There are only two tragedies in life: one is not getting what one wants, and the other is getting it.
-Oscar Wilde

My sister-in-law called yesterday morning to wish us a Merry Christmas. “Did Aitch get any presents?” she asked. I think she was afraid that, after our public refusal to affirm the divinity of Santa Claus, we would boycott the whole holiday.

Husband and I are actually big Christmas fans, in our non-denominational way. We do the tree, the presents, the caroling, the fancy dinner. (Husband made a beef tenderloin this year and I almost cried, it was that good.) I am usually filled with the Christmas spirit. But something has felt different the past two years, since we’ve had Aitch home, and it’s made me reflect on the true meaning of a secular Christmas.

For me, the non-religious trappings of the holiday — the gifts, decorations, and general good cheer — have always symbolized unconditional good fortune.

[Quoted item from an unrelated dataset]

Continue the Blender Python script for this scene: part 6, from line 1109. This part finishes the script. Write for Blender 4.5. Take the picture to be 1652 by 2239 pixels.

A wrapped present reminds you that life can surprise you, and that sometimes good things can happen for no reason at all. In the past, the sight of all the gifts under the tree has given me hope. If Christmas can happen, then maybe I could fall in love….find inspiration for my thesis…become a mother.

Last year was the first year I haven’t needed that hope. All of my heart’s desires have been fulfilled. Sure, there are things that I want to achieve, but nothing for which I desperately need the universe’s benign intervention. According to Oscar, I should be left bitter and empty by this turn of events, but I’m not. I’m content, and I don’t miss that yearning feeling. I’m all too aware that bad things can happen for no reason, too, but for the moment I’m content.

Sometimes, it’s good to get what you want.